Fifteen More Feminist Artworks, From Edmonia Lewis’s Cleopatra to Mary Cassatt’s “New Woman”
Feminist art history rarely fits neatly into a single list. After spotlighting 15 landmark works last March, ARTnews has expanded its selection with another 15 artworks that sharpen, complicate, and extend feminist arguments across generations — from the first wave of feminism to today’s intersectional movement.
Among the additions is a sculpture that quietly overturns a familiar narrative. African American and Native American artist Edmonia Lewis (1844–1907) made “The Death of Cleopatra” (1876) at a moment when Neoclassicism still prized classical, Biblical, and literary subjects. Cleopatra, the Egyptian ruler who reigned from 51–30 BCE, had long been pictured in art as a tragic figure poised on the brink of suicide. Lewis chose a different instant: the aftermath.
Carved in marble, Lewis’s Cleopatra sits enthroned in full regalia, her body slackening into a final, majestic stillness. One hand droops over the chair’s edge; her head tilts to the side. In her right hand, the asp remains — the instrument of her intentional death by snakebite. The work, weighing nearly three tons, was Lewis’s most ambitious undertaking, and its psychological charge lies in its refusal to sentimentalize. Cleopatra is not depicted as a spectacle of ruin, but as a figure who has exercised agency.
That emphasis on self-determination resonates with Lewis’s own life. She was known to obscure details of her childhood and to shape her biography with care, controlling how she would be understood. Whatever the gaps in the record, her achievements were unmistakable: by the end of the 19th century, Lewis was the only Black woman to have participated in — and received recognition from — the American artistic mainstream.
ARTnews notes that Lewis’s sculpture was not explicitly feminist in the way later 20th-century works would be. Still, Lewis and many of her contemporaries supported women’s rights and benefited from the first wave of feminism that began in the 1840s. That era brought expanded access to higher education through newly founded women’s colleges such as Vassar, as well as newly coeducational institutions including the University of Michigan and Oberlin College, which Lewis attended.

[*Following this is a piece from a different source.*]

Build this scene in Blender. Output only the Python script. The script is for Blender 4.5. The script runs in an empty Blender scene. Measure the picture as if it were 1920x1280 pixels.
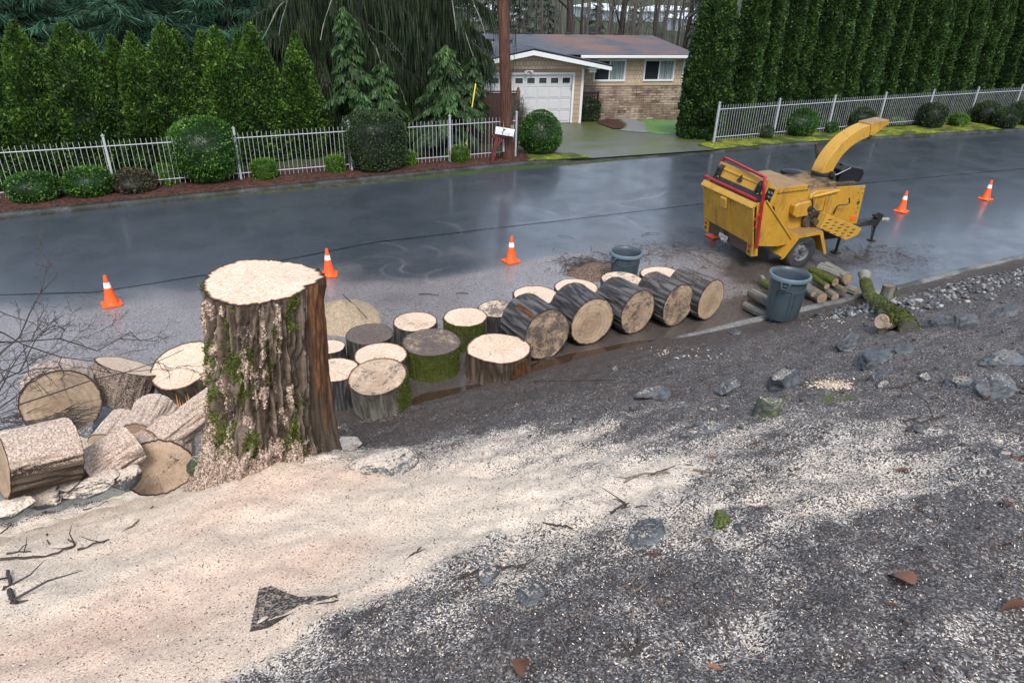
import bpy, bmesh, math, random
import numpy as np
from mathutils import Vector, Matrix
rng = np.random.default_rng(7)
random.seed(7)
R = math.radians
S = bpy.context.scene
COL = S.collection
# ------------------------------------------------------------------ camera
FOC, CAMH = 1300.0, 5.2                     # focal length in photo pixels, eye height above the road
def _basis(N=(885, 3080), V=(4000, 5)):
    n = np.array([N[0]-960, -(N[1]-640), -FOC]); n /= np.linalg.norm(n)
    up = -n
    v = np.array([V[0]-960, -(V[1]-640), -FOC]); v -= (v@up)*up; v /= np.linalg.norm(v)
    return np.array([v, np.cross(up, v), up])
RM = _basis()
cd = bpy.data.cameras.new('camera'); cam = bpy.data.objects.new('camera', cd); COL.objects.link(cam)
M4 = np.eye(4); M4[:3, :3] = RM; M4[2, 3] = CAMH
cam.matrix_world = Matrix(M4.tolist())
cd.sensor_width = 36; cd.lens = FOC/1920*36; cd.clip_start = .05; cd.clip_end = 6000
S.camera = cam
# ------------------------------------------------------------------ sky, sun, exposure (overcast)
W = bpy.data.worlds.new('World'); S.world = W; W.use_nodes = True
wn = W.node_tree.nodes; wl = W.node_tree.links
bg = wn['Background']; bg.inputs['Strength'].default_value = .15
sky = wn.new('ShaderNodeTexSky'); sky.sky_type = 'NISHITA'; sky.sun_disc = False
SUN_EL, SUN_AZ = R(52), R(200)
sky.sun_elevation = SUN_EL; sky.sun_rotation = SUN_AZ; sky.dust_density = 1.2; sky.air_density = 1.2; sky.altitude = 50
hs = wn.new('ShaderNodeHueSaturation'); hs.inputs['Saturation'].default_value = .6; hs.inputs['Value'].default_value = 1.0
wl.new(sky.outputs[0], hs.inputs['Color']); wl.new(hs.outputs[0], bg.inputs['Color'])
sd = bpy.data.lights.new('sun', 'SUN'); sd.energy = 1.6; sd.angle = R(18); sd.color = (1, .94, .86)
so = bpy.data.objects.new('sun', sd); COL.objects.link(so)
sv = Vector((math.sin(SUN_AZ)*math.cos(SUN_EL), math.cos(SUN_AZ)*math.cos(SUN_EL), math.sin(SUN_EL)))
so.rotation_euler = sv.to_track_quat('Z', 'Y').to_euler()
S.view_settings.view_transform = 'Standard'; S.view_settings.look = 'None'
S.view_settings.exposure = 1.03; S.view_settings.gamma = 1
# ------------------------------------------------------------------ pixel of the photo -> point on the real surface
def ray(u, v): return RM@np.array([u-960., 640.-v, -FOC])
def P(u, v, z=0.):
    d = ray(u, v); t = (z-CAMH)/d[2]; return np.array([d[0]*t, d[1]*t, z])
def Yp(u, v, y):
    d = ray(u, v); t = y/d[1]; return np.array([d[0]*t, y, CAMH+d[2]*t])
def depth(p): return -(RM.T@(np.array(p, float)-np.array([0, 0, CAMH])))[2]
def mpp(p): return depth(p)/FOC
# ------------------------------------------------------------------ noise in numpy
def _h(ix, iy, iz, s):
    n = (ix.astype(np.int64)*374761393 + iy.astype(np.int64)*668265263 + iz.astype(np.int64)*2147483647 + s*1274126177) & 0xffffffff
    n = ((n ^ (n >> 13))*1274126177) & 0xffffffff
    n = ((n ^ (n >> 16))*2246822519) & 0xffffffff
    return ((n ^ (n >> 15)) & 0xffffff)/float(0xffffff)
def vnoise(p, s=0):
    p = np.asarray(p, float); i = np.floor(p); f = p-i; f = f*f*(3-2*f); i = i.astype(np.int64)
    x, y, z = i[:, 0], i[:, 1], i[:, 2]; a, b, c = f[:, 0], f[:, 1], f[:, 2]
    def g(dx, dy, dz): return _h(x+dx, y+dy, z+dz, s)
    l = lambda q, r, t: q+(r-q)*t
    return l(l(l(g(0,0,0), g(1,0,0), a), l(g(0,1,0), g(1,1,0), a), b), l(l(g(0,0,1), g(1,0,1), a), l(g(0,1,1), g(1,1,1), a), b), c)
def fbm(p, o=4, s=0):
    p = np.asarray(p, float); r = 0; a = .5; t = 0
    for k in range(o): r = r+a*vnoise(p*2**k, s+k*17); t += a; a *= .5
    return r/t
def n2(x, y, sc, o=3, s=0):
    x = np.asarray(x, float); y = np.asarray(y, float)
    q = np.stack([x.ravel()*sc, y.ravel()*sc, np.full(x.size, .37*s+.5)], 1)
    return fbm(q, o, s).reshape(x.shape)
def sst(a, b, x):
    t = np.clip((x-a)/(b-a), 0, 1); return t*t*(3-2*t)
# ------------------------------------------------------------------ terrain
YK = 7.62                                 # near kerb
def kerb_y(x): return np.interp(x, [-60, -2, .5, 1.7, 2.9, 4, 5.3, 8, 12, 14, 16.4, 30, 90], [7.3, 7.3, 7.33, 7.4, 7.52, 7.62, 7.76, 7.81, 7.84, 7.94, 8.0, 8.2, 8.4])
def bank_z(x, y, kerbside=True):
    x = np.asarray(x, float); y = np.asarray(y, float)
    yy = y-(kerb_y(x)-YK)
    a = np.interp(yy, [-30, -3, 0, 2.75, 4.75, 5.5, 6.4, 7.3, 7.7], [6, 4.2, 3.6, 2.6, 1.72, 1.2, .55, .13, .03])
    b = np.interp(yy, [-30, -3, 0, 2.75, 4.75, 5.25, 5.7, 6.4, 7.3, 7.7], [6, 4.2, 3.6, 2.6, 1.74, 1.50, 1.0, .35, .05, .02])
    w = sst(.6, -.2, x)
    z = a*(1-w)+b*w
    k = sst(7.6, 6.6, yy)
    z = z+.05*sst(8.5, 4.5, x)*sst(6.9, 7.4, yy)*(.4+1.2*n2(x, y, 2.6, 3, 6))*(1-w)
    z = z+k*(.16*(n2(x, y, .7, 2, 3)-.5)+.10*(n2(x, y, 2.1, 3, 4)-.5)*1.4)
    return z+.24*np.exp(-((x-.28)**2+(y-4.45)**2)/.42)
def yard_z(x, y):
    x = np.asarray(x, float); y = np.asarray(y, float)
    z = np.interp(y, [18, 19.8, 27.6, 33, 45, 60, 90, 6000], [.06, .06, -.80, -1.2, -3.5, -8, -16, -16])
    far = np.interp(y, [18, 19.8, 33, 45, 60, 90, 6000], [.06, .06, .0, -3.5, -8, -16, -16])
    m = sst(9.5, 11, x)*sst(40, 30, x)
    z = far*(1-m)+z*m
    return z-m*.28*sst(18.5, 23.5, x-(y-27)*.2)*sst(24, 27.5, y)*sst(40, 33, y)
def G(u, v, off=0.):
    """point where the photo's ray meets the bank or the road"""
    d = ray(u, v); ts = np.linspace(.0004, 1.02*(-CAMH/d[2]), 900)
    p = d[None, :]*ts[:, None]; z = CAMH+p[:, 2]
    g = np.where(p[:, 1] < kerb_y(p[:, 0]), bank_z(p[:, 0], p[:, 1]), 0.)+off
    i = int(np.argmax(z < g)); i = i if z[i] < g[i] else len(ts)-1
    a = (z[i-1]-g[i-1]); b = (z[i]-g[i]); t = ts[i-1]+(ts[i]-ts[i-1])*(a/(a-b) if a != b else 0)
    q = d*t; return np.array([q[0], q[1], CAMH+q[2]])
# ------------------------------------------------------------------ object helpers
def link(o, parent=None):
    COL.objects.link(o)
    if parent is not None: o.parent = parent
    return o
def tag(o, label=None, cat=None, group=None, kind=None):
    if label: o['label'] = label
    if cat: o['category'] = cat
    if group: o['group'] = group
    if kind: o['kind'] = kind
    return o
def thing(name, label, cat, loc=(0, 0, 0), rotz=0, group=None, rot=None):
    o = bpy.data.objects.new(name, None); COL.objects.link(o); o.empty_display_size = .2
    o.location = [float(q) for q in loc]
    o.rotation_euler = rot if rot is not None else (0, 0, rotz)
    return tag(o, label, cat, group)
def mk(name, V, Fs, mat, parent=None, attrs=None, smooth=False, midx=None):
    """one mesh object from numpy arrays; Fs = list of int arrays (n,k)"""
    V = np.asarray(V, np.float32); me = bpy.data.meshes.new(name)
    if not isinstance(Fs, (list, tuple)): Fs = [Fs]
    Fs = [np.asarray(f, np.int32) for f in Fs if len(f)]
    me.vertices.add(len(V)); me.vertices.foreach_set('co', V.ravel())
    lt = np.concatenate([np.full(len(f), f.shape[1], np.int32) for f in Fs]); ls = np.concatenate([[0], np.cumsum(lt)[:-1]]).astype(np.int32)
    me.loops.add(int(lt.sum())); me.polygons.add(len(lt))
    me.loops.foreach_set('vertex_index', np.concatenate([f.ravel() for f in Fs]))
    me.polygons.foreach_set('loop_start', ls)
    try: me.polygons.foreach_set('loop_total', lt)
    except Exception: pass
    if smooth: me.polygons.foreach_set('use_smooth', np.ones(len(lt), bool))
    for m in (mat if isinstance(mat, (list, tuple)) else [mat]): me.materials.append(m)
    if midx is not None: me.polygons.foreach_set('material_index', np.asarray(midx, np.int32))
    me.update(calc_edges=True)
    for k, a in (attrs or {}).items():
        at = me.attributes.new(k, 'FLOAT', 'POINT')
        a = np.full(len(V), a, np.float32) if np.isscalar(a) else np.asarray(a, np.float32)
        at.data.foreach_set('value', a)
    return link(bpy.data.objects.new(name, me), parent)
class MB:
    """collects boxes, tubes, prisms; build() links them as one mesh"""
    def __init__(s): s.V = []; s.F = []; s.n = 0
    def add(s, V, Fs):
        V = np.asarray(V, float); s.V.append(V)
        for f in Fs: s.F.append([i+s.n for i in f])
        s.n += len(V); return s
    def box(s, c, d, rot=None, ch=0.):
        c = np.array(c, float); h = np.array(d, float)/2
        v = np.array([[x, y, z] for x in (-1, 1) for y in (-1, 1) for z in (-1, 1)], float)*h
        if rot is not None: v = v@np.array(rot).T
        return s.add(v+c, [[0, 1, 3, 2], [4, 6, 7, 5], [0, 4, 5, 1], [2, 3, 7, 6], [0, 2, 6, 4], [1, 5, 7, 3]])
    def bx(s, x0, x1, y0, y1, z0, z1): return s.box(((x0+x1)/2, (y0+y1)/2, (z0+z1)/2), (abs(x1-x0), abs(y1-y0), abs(z1-z0)))
    def prism(s, poly, a, b, axis='y'):
        """polygon in the two other axes, extruded along axis from a to b"""
        n = len(poly); V = []
        for t in (a, b):
            for (p, q) in poly: V.append({'y': (p, t, q), 'x': (t, p, q), 'z': (p, q, t)}[axis])
        fs = [list(range(n)), list(range(2*n-1, n-1, -1))]
        for i in range(n): j = (i+1) % n; fs.append([i, i+n, j+n, j])
        return s.add(V, fs)
    def tube(s, pts, r, n=8, cap=True):
        pts = np.array(pts, float); k = len(pts); r = np.full(k, r, float) if np.isscalar(r) else np.array(r, float)
        t = np.gradient(pts, axis=0); t /= np.linalg.norm(t, axis=1)[:, None]+1e-9
        up = np.array([0, 0, 1.]) if abs(t[0][2]) < .9 else np.array([1., 0, 0])
        V = []; ang = np.linspace(0, 2*np.pi, n, endpoint=False)
        for i in range(k):
            a = np.cross(t[i], up); a /= np.linalg.norm(a)+1e-9; b = np.cross(t[i], a); up = -b if False else up
            V.append(pts[i]+r[i]*(np.cos(ang)[:, None]*a+np.sin(ang)[:, None]*b))
        fs = []
        for i in range(k-1):
            for j in range(n): q = (j+1) % n; fs.append([i*n+j, i*n+q, (i+1)*n+q, (i+1)*n+j])
        if cap: fs.append(list(range(n-1, -1, -1))); fs.append(list(range((k-1)*n, k*n)))
        return s.add(np.concatenate(V), fs)
    def lathe(s, prof, n=32, c=(0, 0, 0), axis='z', cap=True):
        ang = np.linspace(0, 2*np.pi, n, endpoint=False); V = []
        for (r, z) in prof:
            q = np.stack([r*np.cos(ang), r*np.sin(ang), np.full(n, z)], 1)
            if axis == 'y': q = q[:, [0, 2, 1]]
            if axis == 'x': q = q[:, [2, 0, 1]]
            V.append(q)
        fs = []; k = len(prof)
        for i in range(k-1):
            for j in range(n): q = (j+1) % n; fs.append([i*n+j, i*n+q, (i+1)*n+q, (i+1)*n+j])
        if cap: fs.append(list(range(n-1, -1, -1))); fs.append(list(range((k-1)*n, k*n)))
        return s.add(np.concatenate(V)+np.array(c, float), fs)
    def build(s, name, mat, parent=None, smooth=False, bevel=0, seg=2, sub=0):
        me = bpy.data.meshes.new(name); me.from_pydata(np.concatenate(s.V).tolist(), [], s.F); me.materials.append(mat)
        bm = bmesh.new(); bm.from_mesh(me); bmesh.ops.recalc_face_normals(bm, faces=bm.faces); bm.to_mesh(me); bm.free()
        o = link(bpy.data.objects.new(name, me), parent)
        if smooth:
            me.polygons.foreach_set('use_smooth', [True]*len(me.polygons))
            try: me.set_sharp_from_angle(angle=R(40))
            except Exception: pass
        if bevel:
            b = o.modifiers.new('bevel', 'BEVEL'); b.width = bevel; b.segments = seg; b.limit_method = 'ANGLE'; b.angle_limit = R(30)
        return o
def ico(n=4):
    bm = bmesh.new(); bmesh.ops.create_icosphere(bm, subdivisions=n, radius=1); V = np.array([v.co[:] for v in bm.verts]); Fc = np.array([[v.index for v in f.verts] for f in bm.faces]); bm.free(); return V, Fc
def children(o): return [c for c in bpy.data.objects if c.parent == o]
def copy_tree(o, parent=None):
    c = o.copy(); link(c); c.parent = parent
    for ch in children(o): copy_tree(ch, c)
    return c
ORD = ['first', 'second', 'third', 'fourth', 'fifth', 'sixth', 'seventh', 'eighth', 'ninth', 'tenth', 'eleventh', 'twelfth', 'thirteenth', 'fourteenth', 'fifteenth', 'sixteenth', 'seventeenth', 'eighteenth', 'nineteenth', 'twentieth']
def ordn(i):
    if i < 20: return ORD[i]
    t = ['twenty', 'thirty', 'forty', 'fifty', 'sixty'][(i+1)//10-2]; r = (i+1) % 10
    return t+'-'+ORD[r-1] if r else t[:-1]+'ieth'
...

If Lewis’s Cleopatra reframes power through historical allegory, American painter and printmaker Mary Cassatt (1844–1926) did so through the textures of everyday life. Cassatt is closely associated with images of women in social and private spaces, often emphasizing intimate bonds between mothers and children. In contrast to many Impressionists who gravitated toward boulevards and landscapes, Cassatt repeatedly returned to women’s interior worlds — and to what it meant to be seen from a woman’s perspective.
In “The Reader” (1877), a woman reclines in a white armchair, absorbed in a large book. The scene is quiet, but its implications are pointed. Leisure reading, ARTnews observes, was not a given for women before the 19th century. Prior to the 1800s, only some girls received education at home or in informal “dame schools” run by women. Public schooling expanded in the 1900s, when girls were increasingly permitted — often with restrictions — to attend elementary and high schools.
Cassatt herself embodied the era’s “New Woman,” a term linked to 19th-century feminism. Highly trained and professionally successful, she never married and advocated publicly for women’s equality. ARTnews reports that she campaigned with friends for equal travel scholarships for students in the 1860s and later supported women’s suffrage in the 1910s.
The expanded ARTnews roster also begins to gesture toward the broader ecosystem that made such work possible, including the slow, uneven opening of art education to women. One example is American artist Alice Pike Barney (1857–1931), who came from a family of arts patrons and shifted from collecting to making after a formative day in 1882 on a New York beach with her sister and Oscar Wilde. Five years later — despite her husband’s objections — she traveled to Paris to study painting with Carolus-Duran, taking advantage of the growing educational opportunities available to women in the late 19th century.
Taken together, these additions underscore a central truth of feminist art: it is not a single style or period, but a persistent reorientation of who gets to speak, who gets to be represented, and what kinds of lives are granted complexity. Lists can only ever be partial, but they can still clarify the through lines — from Lewis’s monumental reimagining of Cleopatra’s final moment to Cassatt’s insistence that a woman reading is a subject worthy of serious painting.